1) 50,000 – On Friday, the Dow Jones Industrial Average closed above 50,000 for the first time in its history.  Given that the index has been around since the 1800s, that’s quite some time.  There is significance to that too.  Now, a single index, on its own, never tells the full story.  If the Dow were making new highs in isolation, we should be skeptical. New highs without confirmation are rarely something to celebrate.  But when the Dow is doing this alongside other key measures of the market, that changes everything.  What's the average stock doing?  Well, on Friday, the equal-weight index (RSP) closed at new all-time highs as well.  That tells us the gains aren't being driven by a handful of mega caps.  The average stock in the S&P 500 is participating.  Moreover, the S&P Mid-Cap 400, which represents companies between small caps and large caps, also closed at new all-time highs.  These aren't the market darlings.  Not the biggest names.  Not the smallest, either.  So, one more question…What's the median stock doing?  The Value Line Geometric Index tells us what the median stock is doing.  And on Friday, it closed at new multi-year highs as well.  Strength is not isolated.  It's broad.  It's persistent.  And it's coming from multiple angles.  So, for now, it still pays to fade media noise of fear, uncertainty, and doubt (FUD) coming from all different directions.

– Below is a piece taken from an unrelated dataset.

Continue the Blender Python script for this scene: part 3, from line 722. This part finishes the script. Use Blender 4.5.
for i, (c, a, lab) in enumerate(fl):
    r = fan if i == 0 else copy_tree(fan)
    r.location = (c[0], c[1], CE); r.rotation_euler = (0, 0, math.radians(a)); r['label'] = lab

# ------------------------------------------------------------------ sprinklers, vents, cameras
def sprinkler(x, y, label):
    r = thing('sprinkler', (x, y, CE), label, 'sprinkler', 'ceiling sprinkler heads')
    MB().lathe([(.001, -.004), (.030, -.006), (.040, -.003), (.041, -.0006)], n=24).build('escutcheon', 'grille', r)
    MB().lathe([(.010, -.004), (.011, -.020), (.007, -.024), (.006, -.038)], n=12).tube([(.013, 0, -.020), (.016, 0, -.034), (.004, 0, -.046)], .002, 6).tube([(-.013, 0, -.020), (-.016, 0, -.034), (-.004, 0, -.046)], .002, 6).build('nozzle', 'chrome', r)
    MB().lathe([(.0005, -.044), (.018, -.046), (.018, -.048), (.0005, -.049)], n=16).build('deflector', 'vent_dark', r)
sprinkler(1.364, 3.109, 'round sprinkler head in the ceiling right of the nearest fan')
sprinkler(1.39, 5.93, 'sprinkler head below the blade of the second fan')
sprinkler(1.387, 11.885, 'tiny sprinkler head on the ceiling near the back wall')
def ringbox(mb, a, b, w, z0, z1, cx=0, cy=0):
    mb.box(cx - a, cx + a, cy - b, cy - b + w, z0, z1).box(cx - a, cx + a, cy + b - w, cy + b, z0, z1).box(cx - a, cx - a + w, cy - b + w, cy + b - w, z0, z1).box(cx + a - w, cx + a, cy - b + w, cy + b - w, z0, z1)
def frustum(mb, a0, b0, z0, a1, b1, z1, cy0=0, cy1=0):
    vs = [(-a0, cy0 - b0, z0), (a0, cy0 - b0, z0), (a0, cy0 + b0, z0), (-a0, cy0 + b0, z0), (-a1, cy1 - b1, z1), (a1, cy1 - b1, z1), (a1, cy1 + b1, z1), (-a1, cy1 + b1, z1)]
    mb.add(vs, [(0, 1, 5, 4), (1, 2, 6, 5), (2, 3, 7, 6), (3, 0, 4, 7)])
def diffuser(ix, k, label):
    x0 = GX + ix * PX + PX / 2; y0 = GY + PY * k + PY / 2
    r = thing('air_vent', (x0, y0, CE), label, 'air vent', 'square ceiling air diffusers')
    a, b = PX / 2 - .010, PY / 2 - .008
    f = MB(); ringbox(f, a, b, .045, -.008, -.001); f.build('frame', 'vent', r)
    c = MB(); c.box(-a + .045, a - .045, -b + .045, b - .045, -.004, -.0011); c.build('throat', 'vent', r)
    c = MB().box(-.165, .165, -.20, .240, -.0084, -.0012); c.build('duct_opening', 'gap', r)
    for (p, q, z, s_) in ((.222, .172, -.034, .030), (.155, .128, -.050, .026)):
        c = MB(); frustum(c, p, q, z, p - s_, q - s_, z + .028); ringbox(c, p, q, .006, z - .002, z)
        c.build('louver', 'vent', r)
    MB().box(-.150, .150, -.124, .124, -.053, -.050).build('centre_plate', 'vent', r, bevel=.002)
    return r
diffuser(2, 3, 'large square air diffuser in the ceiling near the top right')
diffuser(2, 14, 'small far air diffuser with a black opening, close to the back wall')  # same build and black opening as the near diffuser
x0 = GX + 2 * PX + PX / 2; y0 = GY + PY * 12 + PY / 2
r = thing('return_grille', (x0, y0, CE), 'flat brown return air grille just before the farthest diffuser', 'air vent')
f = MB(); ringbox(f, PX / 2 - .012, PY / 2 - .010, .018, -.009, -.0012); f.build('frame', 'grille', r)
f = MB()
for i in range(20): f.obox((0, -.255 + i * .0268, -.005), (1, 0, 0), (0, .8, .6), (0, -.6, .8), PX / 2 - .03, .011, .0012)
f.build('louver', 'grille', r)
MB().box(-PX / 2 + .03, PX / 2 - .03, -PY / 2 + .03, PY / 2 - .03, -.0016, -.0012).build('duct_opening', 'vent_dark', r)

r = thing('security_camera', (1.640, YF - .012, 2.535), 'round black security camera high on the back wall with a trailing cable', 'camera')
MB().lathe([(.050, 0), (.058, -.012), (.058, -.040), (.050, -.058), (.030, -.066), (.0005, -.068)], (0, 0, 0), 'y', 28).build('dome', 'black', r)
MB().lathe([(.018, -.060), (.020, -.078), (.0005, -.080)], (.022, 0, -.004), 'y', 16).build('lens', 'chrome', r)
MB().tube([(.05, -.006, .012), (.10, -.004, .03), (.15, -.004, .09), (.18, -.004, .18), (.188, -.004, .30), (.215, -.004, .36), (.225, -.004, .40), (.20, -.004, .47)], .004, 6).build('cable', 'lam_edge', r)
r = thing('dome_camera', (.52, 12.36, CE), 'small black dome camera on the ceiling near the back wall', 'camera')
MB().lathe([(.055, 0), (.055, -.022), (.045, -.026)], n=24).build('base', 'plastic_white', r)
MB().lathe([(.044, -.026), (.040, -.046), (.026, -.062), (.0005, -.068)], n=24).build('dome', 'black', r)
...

2) USD – Friday should give us another slowing CPI report.  WED we have non-farm payrolls, which should also be soft.  The US Dollar Index usually responds to that first and so far this morning that appears to be the case.  The Index (DXY) is dropping below trend resistance this morning.  If it can stay there, it’ll be a bearish transition from a more neutral state, and a bearish Dollar is usually consistent with rate cuts and soft jobs numbers.  The US 2YR Yield is also suggesting those reports may be slowing and, if that holds true, then rate cuts are likely.  Remember, the 2YR is the Fed front runner.  The 2YR Yield is down this AM along with the longer-dated yields higher.  What does that point to?  Q1 goldilocks of growth accelerating and inflation decelerating.


3) VIX – VIX failed Friday right where you’d want to see it fail…right at the top of trend resistance.  Potential issues?  Sure, there always are.  And these days “The Flows” from systematics like volatility control funds and CTAs often dictate short-term market movement.  So the question is what kind of Systematic Selling might we see due to 1-month realized VIX breaking out slightly vs. 3-month.  When that condition happens it tends to trigger selling by those Volatility Control strategies.  Not unimportantly, the Nasdaq’s volatility metric (VXN) is still elevated and currently in a more neutral state trading inside its trend range. A sustained drop below 23.58 on VXN and we could see the Nasdaq start to catch up from its current YTD losing streak.  VXN is signaling overbought here, so the probability lies on the side of a volatility deceleration for the Nasdaq…maybe similar to what we saw towards the end of NOV.